CITY HALL — Carol Kleinman was at home when Tuesday night became Wednesday morning, but her attention was focused on a meeting taking place just a few miles away that was sure to impact her livelihood.

The co-President of The Artists Gallery, a cooperative art studio housed at the village of galleries on Santa Monica’s east side called Bergamot Station, watched members of the City Council wax poetic about the importance of preserving Bergamot as they signed off on a list of criteria that will be used to court developers capable of changing the fabric of the place in order to extract more revenue to support the Big Blue Bus, which technically owns the property.

The discussion continued with input from elected officials, the planning community and representatives of the Santa Monica Museum of Art, but not one gallery owner.

Those who attended the meeting had gone home as a discussion about a large hotel slated for 710 Wilshire Blvd. dragged on into its fourth hour.

Had they been there, Kleinman said, they would have asked to put the brakes on the development train rolling inexorably for what many call the “fragile ecosystem” of artists that has sprung up on the old industrial site over the past two decades.

“At this point, there isn’t much we can do about it,” she said. “I wish we’d had some more input.”

The plan presented to the City Council on Tuesday was primarily a conceptual rendering based on information gathered at two community meetings and over two dozen smaller sessions.

It stressed the retention and renovation of the existing buildings, maintaining the existing art space, a new building for the Santa Monica Museum of Art, nicer open space, parking and access for pedestrians and bicyclists.

Those improvements will cost an estimated $38 million.

For the community to get what it wants, City Hall needs to create new infrastructure and attractions.

That’s going to mean a new hotel that rents rooms at $200 per night, a restaurant and bar to go with it and creative office space.

The office buildings will ostensibly protect the galleries which will be left mostly untouched at the eastern end of the current space.

The overall configuration presented in the plan will ultimately be tweaked by whichever developer wins the contract, so what was presented Tuesday will likely not be the final design.

It was a good approximation of the level of development people can expect, said Bill Fulton of Planning Center DCE, a City Hall consultant who prepared the framework.

“Each of these additions meets one or both goals.
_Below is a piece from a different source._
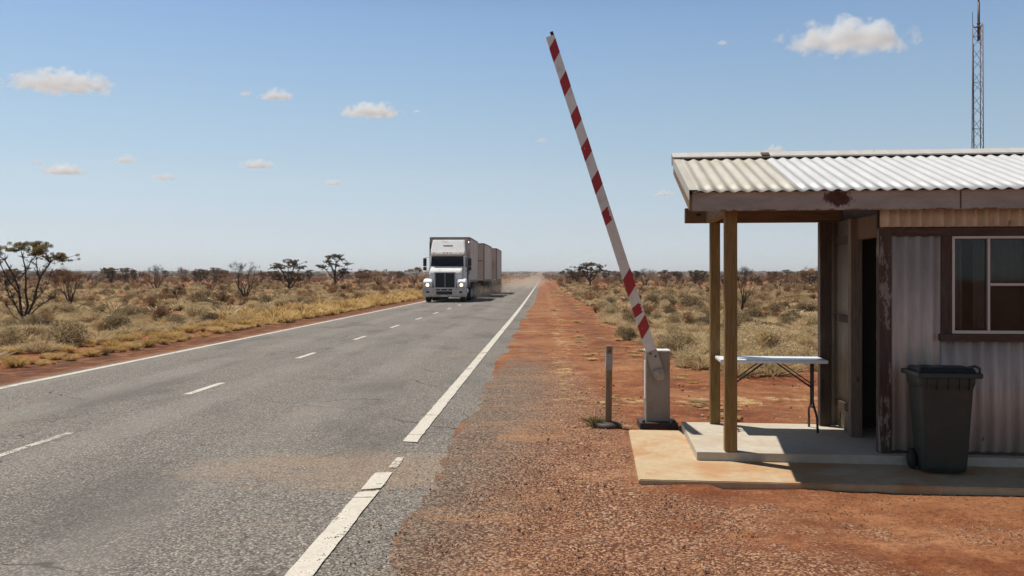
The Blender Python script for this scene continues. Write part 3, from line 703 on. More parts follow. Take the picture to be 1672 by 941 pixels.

They either strengthen the art and creative sectors or generate revenue for the city or Big Blue Bus,” Fulton said.

Gallery owners winced.

The arrival of the Exposition Light Rail Line, which involves the destruction of the Track 16 Gallery and several years of construction, will be difficult enough to cope with, said William Turner, owner of William Turner Gallery.

“If it was just that and nothing else, we would work very hard to survive and accommodate the change,” Turner said. “All of these other developments seem like interesting ideas, but if your overriding priority is to preserve what’s here as a cultural destination, go much more slowly than what’s developing.”

Turner believes that Bergamot Station is the wrong place to milk for extra revenue. He makes the case that the gallery space is by its nature an economic engine for the city in that it attracts people who then go elsewhere to spend money.

What’s more, he said, it would be a mistake to think that because Bergamot Station has thrived as an arts destination for 20 years, it will continue to do so in the face of rapid and disruptive change.

Susan Schomburg, owner of Schomburg Gallery, has already begun considering her options. Her gallery sits right across from Track 16, which will be ground zero for demolition and construction in a few short months.

“If the commotion of the construction and the dirt and vibration is so excessive that I look out my window and the people coming drops, we’re out of here,” she said.

It’s a concern both for Schomburg and the artists she features, who primarily hail from Santa Monica and Malibu.

It should be a concern for city officials, she said.

“They have a lot to lose if the arts move out of Santa Monica because of the construction,” she said. “What politician would want to have that on their record?”